Does anybody seriously think that we actually needed Jesus to come to earth in order that we might learn how to better accuse one another? We were already really good at recrimination. That was not one of the gifts that Jesus bestowed upon men after He ascended. Did we really need the presence of the Holy Spirit in order to dig up bones from two centuries ago? Really? I thought we were already proficient at that kind of lasting enmity.
The reason Jesus came and died was to put all that kind of thing to death. The hostility between Jew and Gentile was a weapons grade hostility, no petty thing, and Christ came to tear down the wall between them, to nail their enmity to the cross, and to make one new man out of the two. That is what the cross did, and it is the opposite of what the whole contemporary social justice enterprise is trying to do.
When one ethnic group is finished pouring out all its bitterness, resentment and abuse on another ethnic group, with both ethnic groups being in the flesh, both being carnal, does anyone seriously think that the second ethnic group will not be able to figure out how to return fire? Does anybody think that Group 2 will not be able to come up with accusations of their own?
You might say that Group 2 might not be able to come up with true accusations, and there are two replies to this. First, when it comes to the recriminations game, truth is not the point. You have unleashed the furies, and the furies will do it their way. Second, because every ethnic group—red, and yellow, black and white—is made up of sinners, there will always be a large measure of truth mixed in with the accusations. The devil, the accuser, knows how to lie effectively, and it turns out that whites are not uniquely sinful. Everybody has a black heart.

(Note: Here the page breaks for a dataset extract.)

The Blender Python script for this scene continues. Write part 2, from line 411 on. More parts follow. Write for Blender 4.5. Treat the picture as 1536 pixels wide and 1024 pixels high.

The culture of recrimination is not really seeking reconciliation. The culture of recrimination is just trying to change who has the whip hand. And it doesn’t really matter who has the whip hand—the sins committed will all have an uncanny similarity. They will be people sins, not white sins or black sins. In any given scenario, vile things will be done by the Jew, by the Gentile, by the Chinese, and by the Malay, by the Japanese and by the Korean, by the white and by the black.
The Nature of the Error
Allow me to state the nature of the error, and then outline the nature of the only possible solution.
Mankind is a finite creature, and mankind is also a sinful rebel. Our problem before God is not our finitude, but rather our rebellion. Our problem is not that we are small, but rather that we are disobedient. The fall was not metaphysical, but rather ethical. The problem is not what we are by virtue of the creation, but rather what we have become by virtue of the fall. Creation is not the problem. The fall is the problem. The problem is not that we are men and women, but rather that we are disobedient men and disobedient women. Get this distinction clear in your minds, and the folly of this generation’s attempt to replace the gospel of grace will become obvious to you. When we stumble, we ought not to say “I’m only human.” That is not the problem. Being human is what God made you. Being a sinner is what the serpent, your first parents, and your own complicity made you.
So stop repenting of what God made you—as, for instance, a white, heterosexual male. Start repenting of the real problems, which would be vanity, lust, pride, or conceit. Only Scripture gets to identify sin.
The people in the grip of this error are wanting you to feel guilty about being a creature. They want you to confess as wicked things that came to you directly from the hand of God. And they want you to take pride in things that came directly from the Pit. They will denounce your skin color with some ferocity, and show all kinds of sympathy for anal intercourse pride parades.
Do you think I overstate this? What are you breathing out of your nose and mouth, right this minute? That’s right, you miserable wretch—CO2, a pollutant, declared to be such by many august bodies of climate change cops. What are you doing, you with your two boys and three girls, living there in suburbia as you do? Driving them to piano lessons in your SUV? You are wrecking the planet, you fiend. What is the name of the sin that they want you to feel perpetual guilt over? That is right—whiteness, the aboriginal sin in which you live and move and have your being. And what have they done to the image of God, the way He created it—male and female? They have made it an optional extra, merely two options on a range of genders you may (nay, must) choose from. They have vandalized the image of God with their sexual perverseness.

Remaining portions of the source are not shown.